▸ **GIVEN INSTRUCTION**
Copy every line of the listing exactly.

-- Start of DATA --

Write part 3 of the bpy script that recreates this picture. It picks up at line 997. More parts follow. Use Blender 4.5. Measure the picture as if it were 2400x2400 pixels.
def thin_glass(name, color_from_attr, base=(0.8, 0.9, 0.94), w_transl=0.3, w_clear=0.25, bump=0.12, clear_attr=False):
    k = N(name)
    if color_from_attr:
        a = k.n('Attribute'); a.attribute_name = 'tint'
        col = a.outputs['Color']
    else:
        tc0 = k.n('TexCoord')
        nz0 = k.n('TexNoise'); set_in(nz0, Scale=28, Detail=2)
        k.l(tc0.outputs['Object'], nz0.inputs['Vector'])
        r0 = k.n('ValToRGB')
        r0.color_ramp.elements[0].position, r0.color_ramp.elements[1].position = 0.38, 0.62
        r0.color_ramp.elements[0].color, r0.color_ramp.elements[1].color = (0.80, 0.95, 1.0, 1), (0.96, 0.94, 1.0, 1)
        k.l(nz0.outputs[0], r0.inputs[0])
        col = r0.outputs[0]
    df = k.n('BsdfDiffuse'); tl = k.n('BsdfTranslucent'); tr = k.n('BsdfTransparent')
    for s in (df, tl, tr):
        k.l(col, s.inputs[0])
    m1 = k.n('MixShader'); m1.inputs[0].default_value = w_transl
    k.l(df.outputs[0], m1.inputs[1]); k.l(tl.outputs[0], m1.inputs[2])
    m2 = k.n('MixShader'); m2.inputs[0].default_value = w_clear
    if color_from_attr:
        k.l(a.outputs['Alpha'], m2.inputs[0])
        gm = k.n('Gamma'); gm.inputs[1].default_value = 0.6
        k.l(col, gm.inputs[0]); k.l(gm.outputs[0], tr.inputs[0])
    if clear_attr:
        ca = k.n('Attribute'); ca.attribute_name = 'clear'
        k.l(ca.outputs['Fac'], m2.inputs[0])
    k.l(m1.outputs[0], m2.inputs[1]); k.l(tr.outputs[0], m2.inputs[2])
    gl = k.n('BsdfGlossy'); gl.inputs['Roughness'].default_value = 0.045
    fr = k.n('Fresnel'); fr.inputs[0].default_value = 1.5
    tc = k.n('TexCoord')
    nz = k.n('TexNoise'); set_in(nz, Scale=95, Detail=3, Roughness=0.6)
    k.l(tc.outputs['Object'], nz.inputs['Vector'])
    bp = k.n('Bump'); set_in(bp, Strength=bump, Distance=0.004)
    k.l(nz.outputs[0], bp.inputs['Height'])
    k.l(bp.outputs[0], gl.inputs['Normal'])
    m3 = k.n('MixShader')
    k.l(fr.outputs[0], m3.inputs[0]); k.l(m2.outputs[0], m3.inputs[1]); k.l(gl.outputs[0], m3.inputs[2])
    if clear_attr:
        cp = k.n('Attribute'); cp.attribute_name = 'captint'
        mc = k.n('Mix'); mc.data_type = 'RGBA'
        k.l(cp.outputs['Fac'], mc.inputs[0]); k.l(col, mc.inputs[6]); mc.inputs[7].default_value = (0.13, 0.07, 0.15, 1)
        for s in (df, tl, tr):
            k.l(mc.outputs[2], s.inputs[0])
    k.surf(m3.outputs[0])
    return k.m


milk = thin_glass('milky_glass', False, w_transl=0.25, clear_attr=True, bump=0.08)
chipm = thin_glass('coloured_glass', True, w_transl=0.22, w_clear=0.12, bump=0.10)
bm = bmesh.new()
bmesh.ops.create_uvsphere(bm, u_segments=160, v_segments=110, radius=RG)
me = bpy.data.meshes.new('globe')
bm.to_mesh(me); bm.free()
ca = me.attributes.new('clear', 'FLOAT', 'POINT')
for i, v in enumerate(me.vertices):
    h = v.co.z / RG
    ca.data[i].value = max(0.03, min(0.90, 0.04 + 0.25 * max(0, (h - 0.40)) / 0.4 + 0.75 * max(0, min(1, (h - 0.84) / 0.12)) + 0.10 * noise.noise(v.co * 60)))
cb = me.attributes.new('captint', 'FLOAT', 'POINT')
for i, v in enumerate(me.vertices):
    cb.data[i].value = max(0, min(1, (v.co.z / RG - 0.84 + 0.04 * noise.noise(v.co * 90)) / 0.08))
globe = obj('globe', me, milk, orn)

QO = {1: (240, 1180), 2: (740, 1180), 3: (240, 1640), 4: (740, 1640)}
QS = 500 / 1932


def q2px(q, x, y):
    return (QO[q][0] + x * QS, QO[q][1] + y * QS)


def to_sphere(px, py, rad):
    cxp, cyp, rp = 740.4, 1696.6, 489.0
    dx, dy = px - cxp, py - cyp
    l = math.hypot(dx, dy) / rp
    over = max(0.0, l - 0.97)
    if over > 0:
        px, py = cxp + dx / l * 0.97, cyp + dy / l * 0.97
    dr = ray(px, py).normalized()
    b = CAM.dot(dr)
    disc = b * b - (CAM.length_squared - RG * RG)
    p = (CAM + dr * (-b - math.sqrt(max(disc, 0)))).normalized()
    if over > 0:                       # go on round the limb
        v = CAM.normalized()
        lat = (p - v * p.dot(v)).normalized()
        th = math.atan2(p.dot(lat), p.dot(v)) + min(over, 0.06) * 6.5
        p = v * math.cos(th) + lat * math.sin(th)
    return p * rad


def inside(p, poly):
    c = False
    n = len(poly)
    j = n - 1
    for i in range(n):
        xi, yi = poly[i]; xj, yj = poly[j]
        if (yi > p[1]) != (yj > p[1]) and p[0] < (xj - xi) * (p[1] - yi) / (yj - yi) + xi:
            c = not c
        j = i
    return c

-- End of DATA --

▸ **COMPLETE OUTPUT**
Write part 3 of the bpy script that recreates this picture. It picks up at line 997. More parts follow. Use Blender 4.5. Measure the picture as if it were 2400x2400 pixels.
def thin_glass(name, color_from_attr, base=(0.8, 0.9, 0.94), w_transl=0.3, w_clear=0.25, bump=0.12, clear_attr=False):
    k = N(name)
    if color_from_attr:
        a = k.n('Attribute'); a.attribute_name = 'tint'
        col = a.outputs['Color']
    else:
        tc0 = k.n('TexCoord')
        nz0 = k.n('TexNoise'); set_in(nz0, Scale=28, Detail=2)
        k.l(tc0.outputs['Object'], nz0.inputs['Vector'])
        r0 = k.n('ValToRGB')
        r0.color_ramp.elements[0].position, r0.color_ramp.elements[1].position = 0.38, 0.62
        r0.color_ramp.elements[0].color, r0.color_ramp.elements[1].color = (0.80, 0.95, 1.0, 1), (0.96, 0.94, 1.0, 1)
        k.l(nz0.outputs[0], r0.inputs[0])
        col = r0.outputs[0]
    df = k.n('BsdfDiffuse'); tl = k.n('BsdfTranslucent'); tr = k.n('BsdfTransparent')
    for s in (df, tl, tr):
        k.l(col, s.inputs[0])
    m1 = k.n('MixShader'); m1.inputs[0].default_value = w_transl
    k.l(df.outputs[0], m1.inputs[1]); k.l(tl.outputs[0], m1.inputs[2])
    m2 = k.n('MixShader'); m2.inputs[0].default_value = w_clear
    if color_from_attr:
        k.l(a.outputs['Alpha'], m2.inputs[0])
        gm = k.n('Gamma'); gm.inputs[1].default_value = 0.6
        k.l(col, gm.inputs[0]); k.l(gm.outputs[0], tr.inputs[0])
    if clear_attr:
        ca = k.n('Attribute'); ca.attribute_name = 'clear'
        k.l(ca.outputs['Fac'], m2.inputs[0])
    k.l(m1.outputs[0], m2.inputs[1]); k.l(tr.outputs[0], m2.inputs[2])
    gl = k.n('BsdfGlossy'); gl.inputs['Roughness'].default_value = 0.045
    fr = k.n('Fresnel'); fr.inputs[0].default_value = 1.5
    tc = k.n('TexCoord')
    nz = k.n('TexNoise'); set_in(nz, Scale=95, Detail=3, Roughness=0.6)
    k.l(tc.outputs['Object'], nz.inputs['Vector'])
    bp = k.n('Bump'); set_in(bp, Strength=bump, Distance=0.004)
    k.l(nz.outputs[0], bp.inputs['Height'])
    k.l(bp.outputs[0], gl.inputs['Normal'])
    m3 = k.n('MixShader')
    k.l(fr.outputs[0], m3.inputs[0]); k.l(m2.outputs[0], m3.inputs[1]); k.l(gl.outputs[0], m3.inputs[2])
    if clear_attr:
        cp = k.n('Attribute'); cp.attribute_name = 'captint'
        mc = k.n('Mix'); mc.data_type = 'RGBA'
        k.l(cp.outputs['Fac'], mc.inputs[0]); k.l(col, mc.inputs[6]); mc.inputs[7].default_value = (0.13, 0.07, 0.15, 1)
        for s in (df, tl, tr):
            k.l(mc.outputs[2], s.inputs[0])
    k.surf(m3.outputs[0])
    return k.m


milk = thin_glass('milky_glass', False, w_transl=0.25, clear_attr=True, bump=0.08)
chipm = thin_glass('coloured_glass', True, w_transl=0.22, w_clear=0.12, bump=0.10)
bm = bmesh.new()
bmesh.ops.create_uvsphere(bm, u_segments=160, v_segments=110, radius=RG)
me = bpy.data.meshes.new('globe')
bm.to_mesh(me); bm.free()
ca = me.attributes.new('clear', 'FLOAT', 'POINT')
for i, v in enumerate(me.vertices):
    h = v.co.z / RG
    ca.data[i].value = max(0.03, min(0.90, 0.04 + 0.25 * max(0, (h - 0.40)) / 0.4 + 0.75 * max(0, min(1, (h - 0.84) / 0.12)) + 0.10 * noise.noise(v.co * 60)))
cb = me.attributes.new('captint', 'FLOAT', 'POINT')
for i, v in enumerate(me.vertices):
    cb.data[i].value = max(0, min(1, (v.co.z / RG - 0.84 + 0.04 * noise.noise(v.co * 90)) / 0.08))
globe = obj('globe', me, milk, orn)

QO = {1: (240, 1180), 2: (740, 1180), 3: (240, 1640), 4: (740, 1640)}
QS = 500 / 1932


def q2px(q, x, y):
    return (QO[q][0] + x * QS, QO[q][1] + y * QS)


def to_sphere(px, py, rad):
    cxp, cyp, rp = 740.4, 1696.6, 489.0
    dx, dy = px - cxp, py - cyp
    l = math.hypot(dx, dy) / rp
    over = max(0.0, l - 0.97)
    if over > 0:
        px, py = cxp + dx / l * 0.97, cyp + dy / l * 0.97
    dr = ray(px, py).normalized()
    b = CAM.dot(dr)
    disc = b * b - (CAM.length_squared - RG * RG)
    p = (CAM + dr * (-b - math.sqrt(max(disc, 0)))).normalized()
    if over > 0:                       # go on round the limb
        v = CAM.normalized()
        lat = (p - v * p.dot(v)).normalized()
        th = math.atan2(p.dot(lat), p.dot(v)) + min(over, 0.06) * 6.5
        p = v * math.cos(th) + lat * math.sin(th)
    return p * rad


def inside(p, poly):
    c = False
    n = len(poly)
    j = n - 1
    for i in range(n):
        xi, yi = poly[i]; xj, yj = poly[j]
        if (yi > p[1]) != (yj > p[1]) and p[0] < (xj - xi) * (p[1] - yi) / (yj - yi) + xi:
            c = not c
        j = i
    return c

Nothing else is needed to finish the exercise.